First Asian diocesan bishop is appointed: Poet is expert on relations with Muslims

A MAN who believes that the Third World should supply missionaries to help re-Christianise Britain has been appointed the Church of England's first diocesan bishop from an ethnic minority.

Dr Michael Nazir-Ali will become the 106th Bishop of Rochester this autumn. He succeeds Dr Michael Turnbull, the new Bishop of Durham.

Dr Nazir-Ali is an expert on Christian-Muslim relations, who writes poetry in English and Persian.

He is currently general secretary of the Church Missionary Society, which operates projects all over the world, among them an inner- city mission in south London staffed by a Zambian priest. In total, the society has 20 'mission partners' working in Britain today.

Dr Nazir-Ali, 45, holds dual British and Pakistani citizenship and was and educated in Pakistan. He was consecrated Bishop of Raiwind, in Northern India, in 1984, when he was the youngest bishop in the Anglican Communion. Since then he has been close to the centre of Anglican affairs. 'I hope my appointment is a marker for the globalisation of Christianity in this country,' he said yesterday. He was involved in the preparations for the 1988 Lambeth Conference, which brought together all the bishops of the Anglican Communion worldwide. He is part of the Anglican delegation in standing talks about visible unity with Rome. And he is secretary of the Eames Commission, which regulates relations between those parts of the Anglican Communion which ordain women and those which do not.

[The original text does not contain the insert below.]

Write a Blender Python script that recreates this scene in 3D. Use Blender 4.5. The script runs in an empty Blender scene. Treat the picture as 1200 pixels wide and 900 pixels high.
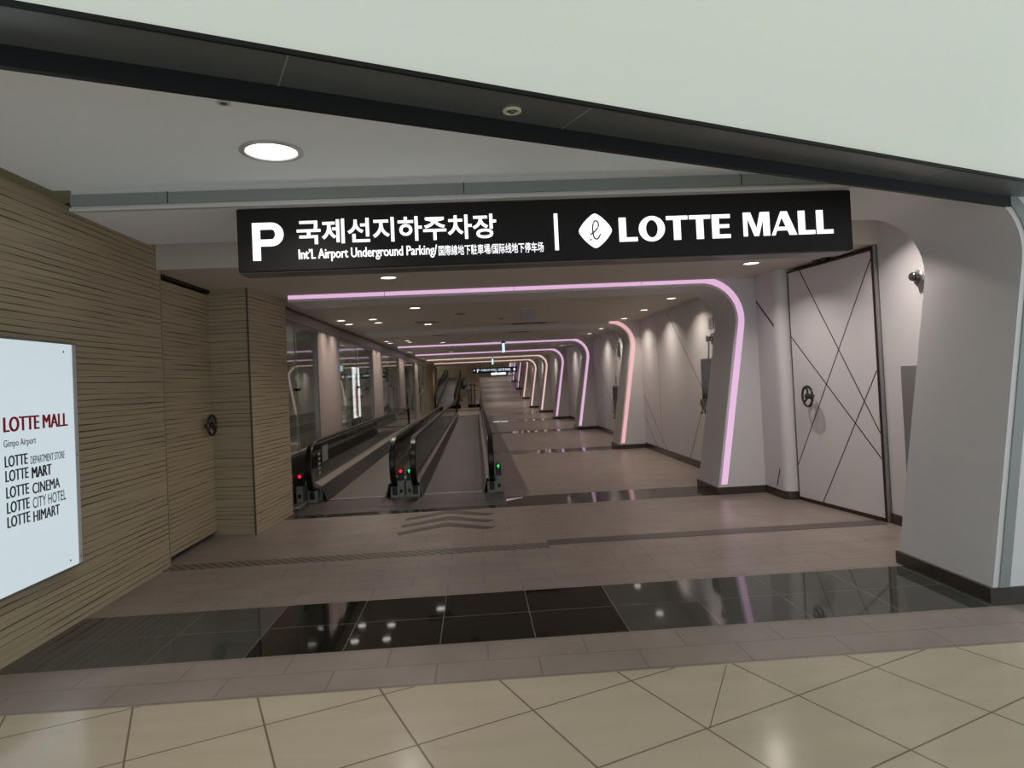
import bpy, bmesh, math, random
from mathutils import Vector, Matrix
random.seed(7)
S = bpy.context.scene
COL = S.collection

# ------------------------------------------------------------------ camera
def set_camera():
    f, yaw, pitch, roll, ppy = 776.8, .056, .0184, -.0472, 432.0
    cy, sy, cp, sp = math.cos(yaw), math.sin(yaw), math.cos(pitch), math.sin(pitch)
    fw = Vector((sy*cp, cy*cp, sp)); r = Vector((cy, -sy, 0)); u = r.cross(fw)
    c, s = math.cos(roll), math.sin(roll)
    r2 = c*r + s*u; u2 = -s*r + c*u
    cam = bpy.data.cameras.new('camera'); o = bpy.data.objects.new('camera', cam)
    COL.objects.link(o)
    m = Matrix((r2, u2, -fw)).transposed().to_4x4(); m.translation = Vector((0, 0, 1.6))
    o.matrix_world = m
    cam.sensor_fit = 'HORIZONTAL'; cam.sensor_width = 36.0
    cam.lens = f/1200*36.0
    cam.shift_y = -(450-ppy)/1200
    cam.clip_start = .05; cam.clip_end = 300
    S.camera = o
set_camera()

# ------------------------------------------------------------------ light and exposure
S.view_settings.view_transform = 'Standard'
S.view_settings.look = 'None'
S.view_settings.gamma = 1.0
S.view_settings.use_curve_mapping = False
S.view_settings.exposure = 0.18
S.cycles.use_denoising = True
S.cycles.max_bounces = 8
S.cycles.sample_clamp_indirect = 4.0
w = bpy.data.worlds.new('world'); S.world = w; w.use_nodes = True
w.node_tree.nodes['Background'].inputs[0].default_value = (.80, .88, 1.0, 1)
w.node_tree.nodes['Background'].inputs[1].default_value = 1.3
P_ROW = 14.0        # watts of a ceiling downlight
P_WASH = 7.5       # watts of a wall washer
P_ENTRY = 7.5
P_SHOP = 30.0
P_BIG = 9.0        # the wide downlight before the sign
HALL_EMIT = .37    # the luminous hall ceiling
PINK_EMIT = .83

# ------------------------------------------------------------------ materials
MATS = {}
def lin(r, g, b):
    def f(c):
        c /= 255.
        return c/12.92 if c <= .04045 else ((c+.055)/1.055)**2.4
    return (f(r), f(g), f(b), 1)
def newmat(name):
    m = bpy.data.materials.new(name); m.use_nodes = True
    nt = m.node_tree; b = nt.nodes['Principled BSDF']
    MATS[name] = m
    return m, nt, b
def N(nt, typ, **kw):
    n = nt.nodes.new(typ)
    for k, v in kw.items():
        if k in ('operation', 'blend_type', 'data_type', 'wave_type', 'bands_direction', 'noise_dimensions', 'offset', 'offset_frequency', 'squash', 'use_clamp', 'feature', 'wave_profile'):
            setattr(n, k, v)
        else:
            n.inputs[k].default_value = v
    return n
def mat(name, col, rough=.5, metal=0., spec=.5, noise=.0, nscale=6., bump=0., bscale=60., coat=0.):
    m, nt, b = newmat(name)
    b.inputs['Roughness'].default_value = rough; b.inputs['Metallic'].default_value = metal
    b.inputs['Specular IOR Level'].default_value = spec
    b.inputs['Coat Weight'].default_value = coat; b.inputs['Coat Roughness'].default_value = .1
    tc = nt.nodes.new('ShaderNodeTexCoord')
    nz = N(nt, 'ShaderNodeTexNoise', Scale=nscale, Detail=4.0)
    nt.links.new(tc.outputs['Object'], nz.inputs['Vector'])
    mx = N(nt, 'ShaderNodeMix', data_type='RGBA')
    c1 = [max(0, c*(1-noise)) for c in col[:3]]+[1]; c2 = [min(1, c*(1+noise)) for c in col[:3]]+[1]
    mx.inputs[6].default_value = c1; mx.inputs[7].default_value = c2
    nt.links.new(nz.outputs[0], mx.inputs[0]); nt.links.new(mx.outputs[2], b.inputs['Base Color'])
    if bump:
        n2 = N(nt, 'ShaderNodeTexNoise', Scale=bscale, Detail=3.0); nt.links.new(tc.outputs['Object'], n2.inputs['Vector'])
        bp = N(nt, 'ShaderNodeBump', Strength=bump, Distance=.002)
        nt.links.new(n2.outputs[0], bp.inputs['Height']); nt.links.new(bp.outputs[0], b.inputs['Normal'])
    return m
def emit(name, col, strength, base=(.6, .6, .6, 1)):
    m, nt, b = newmat(name)
    b.inputs['Base Color'].default_value = base; b.inputs['Roughness'].default_value = .4
    tc = nt.nodes.new('ShaderNodeTexCoord')
    nz = N(nt, 'ShaderNodeTexNoise', Scale=.7, Detail=1.0); nt.links.new(tc.outputs['Object'], nz.inputs['Vector'])
    mx = N(nt, 'ShaderNodeMix', data_type='RGBA')
    mx.inputs[6].default_value = [c*.93 for c in col[:3]]+[1]; mx.inputs[7].default_value = [min(1, c*1.07) for c in col[:3]]+[1]
    nt.links.new(nz.outputs[0], mx.inputs[0]); nt.links.new(mx.outputs[2], b.inputs['Emission Color'])
    b.inputs['Emission Strength'].default_value = strength
    return m
def mapping(nt, loc=(0, 0, 0), rot=(0, 0, 0), scale=(1, 1, 1), coord='Object'):
    tc = nt.nodes.new('ShaderNodeTexCoord'); mp = nt.nodes.new('ShaderNodeMapping')
    mp.inputs['Location'].default_value = loc; mp.inputs['Rotation'].default_value = rot; mp.inputs['Scale'].default_value = scale
    nt.links.new(tc.outputs[coord], mp.inputs['Vector'])
    return mp
def tilemat(name, c1, c2, mortar, bw, rh, off, ms, loc=(0, 0, 0), rot=(0, 0, 0), rough=.2, spec=.5, grime=.15, bump=.3, veins=0., mottle=3.):
    m, nt, b = newmat(name)
    mp = mapping(nt, loc, rot)
    br = N(nt, 'ShaderNodeTexBrick', offset=off, offset_frequency=2)
    br.inputs['Scale'].default_value = 1.0; br.inputs['Brick Width'].default_value = bw; br.inputs['Row Height'].default_value = rh
    br.inputs['Mortar Size'].default_value = ms; br.inputs['Mortar Smooth'].default_value = .1
    br.inputs['Color1'].default_value = c1; br.inputs['Color2'].default_value = c2; br.inputs['Mortar'].default_value = mortar
    nt.links.new(mp.outputs[0], br.inputs['Vector'])
    nz = N(nt, 'ShaderNodeTexNoise', Scale=mottle, Detail=5.0, Roughness=.6)
    mp2 = mapping(nt, scale=(1, 1+3*veins, 1), rot=rot); nt.links.new(mp2.outputs[0], nz.inputs['Vector'])
    mr = N(nt, 'ShaderNodeMapRange'); mr.inputs['From Min'].default_value = .3; mr.inputs['From Max'].default_value = .7
    mr.inputs['To Min'].default_value = 1-grime; mr.inputs['To Max'].default_value = 1+grime
    nt.links.new(nz.outputs[0], mr.inputs[0])
    mx = N(nt, 'ShaderNodeVectorMath', operation='SCALE')
    nt.links.new(br.outputs['Color'], mx.inputs[0]); nt.links.new(mr.outputs[0], mx.inputs['Scale'])
    nt.links.new(mx.outputs[0], b.inputs['Base Color'])
    b.inputs['Specular IOR Level'].default_value = spec
    n3 = N(nt, 'ShaderNodeTexNoise', Scale=2.2, Detail=3.0); nt.links.new(mp.outputs[0], n3.inputs['Vector'])
    r3 = N(nt, 'ShaderNodeMapRange'); r3.inputs['To Min'].default_value = rough*.8; r3.inputs['To Max'].default_value = rough*1.25
    nt.links.new(n3.outputs[0], r3.inputs[0]); nt.links.new(r3.outputs[0], b.inputs['Roughness'])
    bp = N(nt, 'ShaderNodeBump', Strength=bump, Distance=.002); bp.invert = True
    nt.links.new(br.outputs['Fac'], bp.inputs['Height']); nt.links.new(bp.outputs[0], b.inputs['Normal'])
    return m
def slatmat(name, base, dark):
    """horizontally split stone cladding: thin irregular dark courses"""
    m, nt, b = newmat(name)
    tc = nt.nodes.new('ShaderNodeTexCoord'); sep = nt.nodes.new('ShaderNodeSeparateXYZ')
    nt.links.new(tc.outputs['Object'], sep.inputs[0])
    mp = mapping(nt, scale=(.5, .5, 5)); wob = N(nt, 'ShaderNodeTexNoise', Scale=1.6, Detail=1.0); nt.links.new(mp.outputs[0], wob.inputs['Vector'])
    w1 = N(nt, 'ShaderNodeMath', operation='MULTIPLY_ADD'); w1.inputs[1].default_value = .02; nt.links.new(wob.outputs[0], w1.inputs[0])
    nt.links.new(sep.outputs['Z'], w1.inputs[2])
    mu = N(nt, 'ShaderNodeMath', operation='MULTIPLY'); mu.inputs[1].default_value = 1/.046; nt.links.new(w1.outputs[0], mu.inputs[0])
    fr = N(nt, 'ShaderNodeMath', operation='FRACT'); nt.links.new(mu.outputs[0], fr.inputs[0])
    fl = N(nt, 'ShaderNodeMath', operation='FLOOR'); nt.links.new(mu.outputs[0], fl.inputs[0])
    # groove width varies along each course
    cb = nt.nodes.new('ShaderNodeCombineXYZ'); ad = N(nt, 'ShaderNodeMath', operation='ADD')
    nt.links.new(sep.outputs['X'], ad.inputs[0]); nt.links.new(sep.outputs['Y'], ad.inputs[1])
    m7 = N(nt, 'ShaderNodeMath', operation='MULTIPLY'); m7.inputs[1].default_value = 7.31; nt.links.new(fl.outputs[0], m7.inputs[0])
    nt.links.new(ad.outputs[0], cb.inputs[0]); nt.links.new(m7.outputs[0], cb.inputs[1])
    nz = N(nt, 'ShaderNodeTexNoise', Scale=1.1, Detail=2.0); nt.links.new(cb.outputs[0], nz.inputs['Vector'])
    th = N(nt, 'ShaderNodeMapRange'); th.inputs['From Min'].default_value = .36; th.inputs['From Max'].default_value = .66
    th.inputs['To Min'].default_value = .0; th.inputs['To Max'].default_value = .19; nt.links.new(nz.outputs[0], th.inputs[0])
    lt = N(nt, 'ShaderNodeMath', operation='SUBTRACT'); nt.links.new(th.outputs[0], lt.inputs[0]); nt.links.new(fr.outputs[0], lt.inputs[1])
    g = N(nt, 'ShaderNodeMapRange'); g.inputs['From Min'].default_value = -.03; g.inputs['From Max'].default_value = .05
    nt.links.new(lt.outputs[0], g.inputs[0])
    # tone of each course
    mp2 = mapping(nt, scale=(1.2, 1.2, 38)); n2 = N(nt, 'ShaderNodeTexNoise', Scale=1., Detail=3.0); nt.links.new(mp2.outputs[0], n2.inputs['Vector'])
    t = N(nt, 'ShaderNodeMix', data_type='RGBA')
    t.inputs[6].default_value = [c*.72 for c in base[:3]]+[1]; t.inputs[7].default_value = [c*1.28 for c in base[:3]]+[1]
    nt.links.new(n2.outputs[0], t.inputs[0])
    mx = N(nt, 'ShaderNodeMix', data_type='RGBA'); mx.inputs[7].default_value = dark
    nt.links.new(g.outputs[0], mx.inputs[0]); nt.links.new(t.outputs[2], mx.inputs[6])
    nt.links.new(mx.outputs[2], b.inputs['Base Color'])
    b.inputs['Roughness'].default_value = .6; b.inputs['Specular IOR Level'].default_value = .25
    bp = N(nt, 'ShaderNodeBump', Strength=.7, Distance=.006); bp.invert = True
    nt.links.new(g.outputs[0], bp.inputs['Height']); nt.links.new(bp.outputs[0], b.inputs['Normal'])
    return m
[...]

There is already one black Anglican bishop; the Rt Rev Wilfred Wood, who has been suffragan bishop of Croydon since 1985.

Three of Dr Nazir-Ali's books and much of his occasional writing have been concerned with the difficulties posed for Christianity by the rise of Islam. 'Historically, there have been three ways for Christianity to deal with it. There has been the Western crusading response. There has been the response of Byzantium, which was to heap scorn and abuse on Islam.

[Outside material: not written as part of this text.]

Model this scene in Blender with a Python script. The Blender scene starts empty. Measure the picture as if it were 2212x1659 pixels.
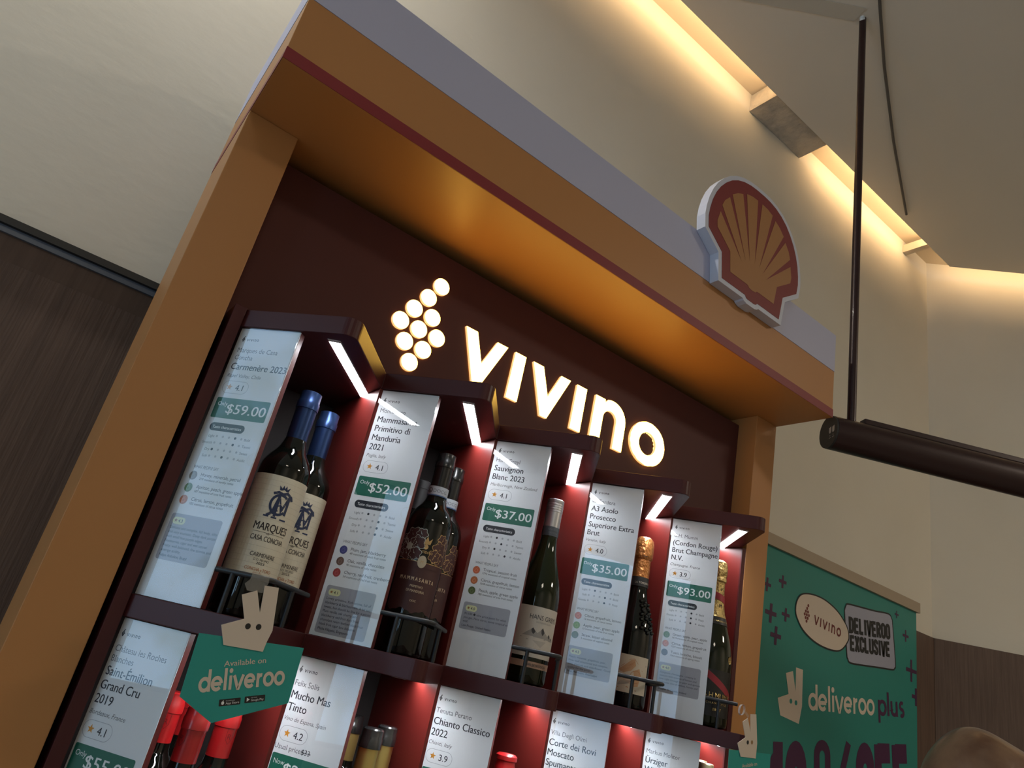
import bpy, bmesh, math, random
from mathutils import Vector, Matrix
random.seed(7)
R = math.radians
SC = bpy.context.scene
COL = SC.collection

# ------------------------------------------------------------------ camera, world, light, exposure
P = 0.24                                   # width of one bay of the wine display (m)
CAM = Vector((-0.1704, -1.0431, 1.45))
cd = bpy.data.cameras.new('camera'); cam = bpy.data.objects.new('camera', cd); COL.objects.link(cam)
cd.sensor_width = 36.0; cd.lens = 1529.06 / 2212 * 36.0; cd.clip_start = 0.02
RC = ((0.7788219815, -0.5914919805, 0.2087428038),
      (0.3878890603, 0.1926421493, -0.9013495877),
      (0.4929283904, 0.7829599219, 0.3794672089))      # rows: image right, image down, forward
cam.matrix_world = Matrix(((RC[0][0], -RC[1][0], -RC[2][0], CAM.x),
                           (RC[0][1], -RC[1][1], -RC[2][1], CAM.y),
                           (RC[0][2], -RC[1][2], -RC[2][2], CAM.z), (0, 0, 0, 1)))
SC.camera = cam
SC.view_settings.view_transform = 'Standard'; SC.view_settings.look = 'None'
SC.view_settings.exposure = 0.0; SC.view_settings.gamma = 1.0

world = bpy.data.worlds.new('daylight'); SC.world = world; world.use_nodes = True
wt = world.node_tree; bg = wt.nodes['Background']
tc = wt.nodes.new('ShaderNodeTexCoord'); nz = wt.nodes.new('ShaderNodeTexNoise'); nz.inputs['Scale'].default_value = 14; nz.inputs['Detail'].default_value = 4
rp = wt.nodes.new('ShaderNodeValToRGB'); rp.color_ramp.elements[0].position = .40; rp.color_ramp.elements[1].position = .58
rp.color_ramp.elements[0].color = (.22, .36, .43, 1); rp.color_ramp.elements[1].color = (.43, .69, 1.0, 1)
wt.links.new(tc.outputs['Generated'], nz.inputs['Vector']); wt.links.new(nz.outputs['Fac'], rp.inputs['Fac']); wt.links.new(rp.outputs['Color'], bg.inputs['Color'])
bg.inputs['Strength'].default_value = 5.2

def area(name, loc, direction, sx, sy, power, color, spread=180, xdir=None):
    l = bpy.data.lights.new(name, 'AREA'); l.shape = 'RECTANGLE'; l.size = sx; l.size_y = sy; l.energy = power; l.color = color; l.spread = R(spread)
    o = bpy.data.objects.new(name, l); COL.objects.link(o)
    z = -Vector(direction).normalized(); x = Vector(xdir or (1, 0, 0)); x = (x - z * x.dot(z)).normalized(); y = z.cross(x)
    o.matrix_world = Matrix(((x.x, y.x, z.x, loc[0]), (x.y, y.y, z.y, loc[1]), (x.z, y.z, z.z, loc[2]), (0, 0, 0, 1)))
    return o
YW = 0.3423                                # back wall of the room
WARM = (1.0, .66, .34)
# concealed warm strips in the ceiling cove, washing the walls
area('cove_light', (-0.97, .205, 3.645), (0, 1, .25), 4.8, .02, 8.5, WARM)
area('cove_light', (2.27, .205, 3.645), (0, 1, .25), .80, .02, 1.7, WARM)
area('cove_light', (3.69, -.69, 3.645), (.7, .7, .25), 2.5, .02, 3.4, WARM, xdir=(1, -1, 0))
# unseen fill lights added under the ceiling behind the viewer, lifting the ambient
for lx, ly, lw in ((-.9, -3.5, 14), (3.2, -3.2, 46)):
    area('ceiling_fill', (lx, ly, 3.58), (0, 0, -1), .6, .6, lw, (1.0, .88, .72))
# downlight close to the wall left of the stand
area('downlight', (-.42, .150, 3.585), (0, 0, -1), .05, .05, 13, (1.0, .95, .86), 150)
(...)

''Finally, there has been the response of those large numbers of Christians who actually lived in the Islamic world, and who helped to create what we call Islamic civilisation,' he has said.

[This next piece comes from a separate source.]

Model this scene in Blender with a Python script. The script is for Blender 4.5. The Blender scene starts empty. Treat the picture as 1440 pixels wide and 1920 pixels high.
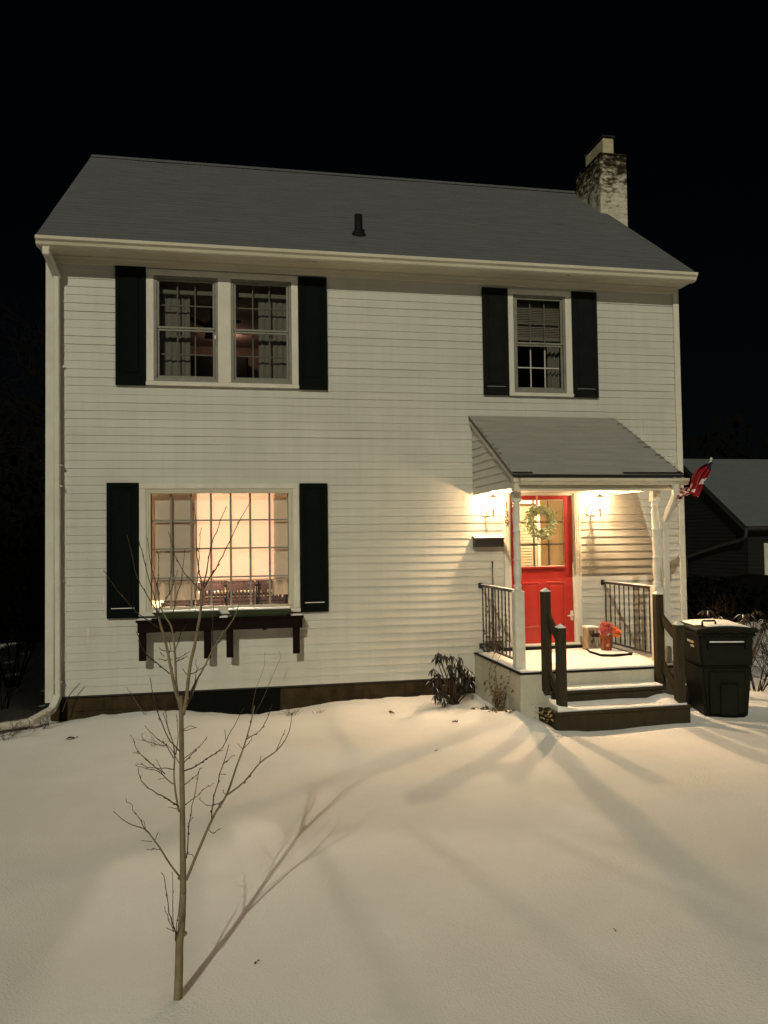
import bpy, bmesh, math, random
from mathutils import Vector, Matrix, noise, Quaternion
random.seed(11)
R = math.radians
S = bpy.context.scene
COL = S.collection
W = {}                                   # world origin of every parent

# ------------------------------------------------------------------ materials
def mat(name, col, rough=.6, spec=.35, metal=0, col2=None, vs=6, stretch=(1, 1, 1), lo=.35, hi=.65,
        bump=0, bs=60, bstretch=None, emit=None, es=0, alpha=None):
    m = bpy.data.materials.new(name); m.use_nodes = True
    nt = m.node_tree; n = nt.nodes; l = nt.links
    p = n['Principled BSDF']
    p.inputs['Base Color'].default_value = (*col, 1)
    p.inputs['Roughness'].default_value = rough
    p.inputs['Specular IOR Level'].default_value = spec
    p.inputs['Metallic'].default_value = metal
    tc = n.new('ShaderNodeTexCoord')
    if col2:
        mp = n.new('ShaderNodeMapping'); mp.inputs['Scale'].default_value = stretch
        l.new(tc.outputs['Object'], mp.inputs['Vector'])
        nz = n.new('ShaderNodeTexNoise'); nz.inputs['Scale'].default_value = vs; nz.inputs['Detail'].default_value = 7
        nz.inputs['Roughness'].default_value = .6
        l.new(mp.outputs[0], nz.inputs['Vector'])
        rp = n.new('ShaderNodeValToRGB')
        rp.color_ramp.elements[0].position = lo; rp.color_ramp.elements[0].color = (*col, 1)
        rp.color_ramp.elements[1].position = hi; rp.color_ramp.elements[1].color = (*col2, 1)
        l.new(nz.outputs['Fac'], rp.inputs['Fac']); l.new(rp.outputs[0], p.inputs['Base Color'])
    if bump:
        mp2 = n.new('ShaderNodeMapping'); mp2.inputs['Scale'].default_value = bstretch or (1, 1, 1)
        l.new(tc.outputs['Object'], mp2.inputs['Vector'])
        n2 = n.new('ShaderNodeTexNoise'); n2.inputs['Scale'].default_value = bs; n2.inputs['Detail'].default_value = 5
        l.new(mp2.outputs[0], n2.inputs['Vector'])
        b = n.new('ShaderNodeBump'); b.inputs['Strength'].default_value = 1; b.inputs['Distance'].default_value = bump
        l.new(n2.outputs['Fac'], b.inputs['Height']); l.new(b.outputs[0], p.inputs['Normal'])
    if emit:
        p.inputs['Emission Color'].default_value = (*emit, 1); p.inputs['Emission Strength'].default_value = es
    return m

def glass_mat(name, tint=(1, 1, 1), rough=0.0, ior=1.5):
    m = bpy.data.materials.new(name); m.use_nodes = True
    nt = m.node_tree; n = nt.nodes; l = nt.links; n.clear()
    o = n.new('ShaderNodeOutputMaterial'); mx = n.new('ShaderNodeMixShader'); fr = n.new('ShaderNodeFresnel')
    fr.inputs['IOR'].default_value = ior
    t = n.new('ShaderNodeBsdfTransparent'); t.inputs[0].default_value = (*tint, 1)
    g = n.new('ShaderNodeBsdfGlossy'); g.inputs['Roughness'].default_value = rough
    nz = n.new('ShaderNodeTexNoise'); nz.inputs['Scale'].default_value = 2.5
    tc = n.new('ShaderNodeTexCoord'); l.new(tc.outputs['Object'], nz.inputs['Vector'])
    b = n.new('ShaderNodeBump'); b.inputs['Distance'].default_value = .004; l.new(nz.outputs['Fac'], b.inputs['Height'])
    l.new(b.outputs[0], g.inputs['Normal'])
    l.new(fr.outputs[0], mx.inputs[0]); l.new(t.outputs[0], mx.inputs[1]); l.new(g.outputs[0], mx.inputs[2])
    l.new(mx.outputs[0], o.inputs[0])
    return m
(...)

His upbringing in a country where Islam is very much the established religion has left him very sensitive to the subtleties of Christian-Muslim relations on the ground. He has argued that Muslims may need special protection in British law.

He believes that the Christians who have lived with Islam have learnt to distinguish between modern fundamentalism, which leaves little room for co-existence, and the devotion of ordinary Muslims, which, he says, deserves respect and dialogue.